While in Shanghai a few weeks ago, I picked up a Nokia 6131 telephone. Prices there are quite reasonable, and I was fed up with my Motorola Razr (the worst phone ever invented, as far as I can tell). Friends familiar with Nokia phones suggested I might prefer a Series 40 phone, which while less feature-rich than the Symbian models tend to run quite a bit faster. Shopping for telephones was quite easy; every model I'd ever heard of was available from multiple vendors. Someday maybe the US will rediscover the simple joy of providing what the customer wants.
In any case, once we had switched the 6131 from Chinese to English, I slipped my sim card into place and was happily conversing and taking pictures with the new toy.
Of course, one of the big goals in moving from the Razr to the Series 40 was to get synchronization between my Evolution contacts and calendar and the applications on the telephone. Not since my Treo 600 had I been able to see my schedule and access my whole phone book from my cell phone.

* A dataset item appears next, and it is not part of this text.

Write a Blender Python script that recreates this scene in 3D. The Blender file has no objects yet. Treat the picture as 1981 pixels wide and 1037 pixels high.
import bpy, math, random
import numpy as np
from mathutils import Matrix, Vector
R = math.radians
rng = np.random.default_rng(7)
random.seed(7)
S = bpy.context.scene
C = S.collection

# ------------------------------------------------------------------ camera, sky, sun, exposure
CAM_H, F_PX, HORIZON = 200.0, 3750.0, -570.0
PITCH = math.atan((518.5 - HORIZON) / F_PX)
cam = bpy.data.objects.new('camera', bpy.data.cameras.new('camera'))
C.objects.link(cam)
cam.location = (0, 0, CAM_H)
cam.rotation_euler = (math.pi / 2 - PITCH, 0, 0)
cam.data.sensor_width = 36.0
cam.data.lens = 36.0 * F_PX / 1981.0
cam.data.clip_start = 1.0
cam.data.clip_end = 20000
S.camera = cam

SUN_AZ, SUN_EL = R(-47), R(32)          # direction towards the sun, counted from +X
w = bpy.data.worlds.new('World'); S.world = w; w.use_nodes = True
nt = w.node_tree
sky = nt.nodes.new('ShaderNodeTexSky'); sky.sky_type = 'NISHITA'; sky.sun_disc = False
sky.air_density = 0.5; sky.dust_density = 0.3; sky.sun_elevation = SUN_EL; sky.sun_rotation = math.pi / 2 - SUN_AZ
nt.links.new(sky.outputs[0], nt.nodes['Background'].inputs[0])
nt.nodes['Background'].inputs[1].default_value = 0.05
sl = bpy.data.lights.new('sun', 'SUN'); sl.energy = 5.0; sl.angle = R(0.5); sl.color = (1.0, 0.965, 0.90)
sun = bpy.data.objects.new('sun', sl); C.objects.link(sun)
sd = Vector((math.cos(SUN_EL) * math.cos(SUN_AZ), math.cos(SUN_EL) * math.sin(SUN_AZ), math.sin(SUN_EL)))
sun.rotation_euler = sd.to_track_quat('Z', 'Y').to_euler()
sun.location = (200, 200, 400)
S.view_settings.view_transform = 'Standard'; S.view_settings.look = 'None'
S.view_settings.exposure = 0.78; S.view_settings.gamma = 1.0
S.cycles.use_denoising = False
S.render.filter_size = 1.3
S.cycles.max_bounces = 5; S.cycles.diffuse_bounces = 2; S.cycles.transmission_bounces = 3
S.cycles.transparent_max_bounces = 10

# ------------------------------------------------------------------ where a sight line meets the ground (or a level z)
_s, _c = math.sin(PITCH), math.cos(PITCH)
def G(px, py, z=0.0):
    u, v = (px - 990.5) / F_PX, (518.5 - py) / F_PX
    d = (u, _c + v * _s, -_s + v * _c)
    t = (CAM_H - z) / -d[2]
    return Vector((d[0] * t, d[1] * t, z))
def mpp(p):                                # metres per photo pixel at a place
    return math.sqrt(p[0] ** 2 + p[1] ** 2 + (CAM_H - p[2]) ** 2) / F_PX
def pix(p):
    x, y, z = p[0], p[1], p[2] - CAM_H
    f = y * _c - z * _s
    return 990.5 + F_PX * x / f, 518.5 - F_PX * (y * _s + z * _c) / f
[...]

The 6131 putatively supports SyncML, but attempts to get the opensync SyncML plugin working ended in failure after much gnashing of teeth. The plugin would load, but the synchronization process would just hang without transferring a single phone number. Sigh. Clearly this phone doesn't quite follow the same interpretation of the syncml standard as the opensync plugin.
Finally, I started looking around for alternatives when I discovered that the Gnokii folks had created a gnokii opensync plugin using their Nokia-specific backend. Shockingly, there was no Debian package, so I downloaded the latest source and built it. Surprisingly enough, it appears to work fine.
Well, almost fine. I've got 'a few' contacts in my address book, and the simplistic gnokii code for locating a free address book slot was reading every address book entry looking for a free spot. Oddly, it spent a lot of time re-reading address book entries. That was easy to fix at least.
Next, I discovered that the gnokii sync code wasn't dealing with finite repeating events, events which repeat for a while and then stop. Every repeating event would go on forever. I use repeating events for conferences by setting them to repeat every day for the length of the conferences. I go to a few conferences each year, so with 10 years of conference history, I had several repeating events occurring 'today'. I tried to make this work correctly; the phone appears to have a notion of 'occurrences', which I was guessing meant a count of repeat events. I didn't manage to get this working, so I kludged around it and set these events to non-repeating, which at least removes them from view for the moment.
Of course, hacked versions of gnokii and gnokii-sync are available from my git repository.
Ah, life with a functioning telephone again. We'll see how long this lasts.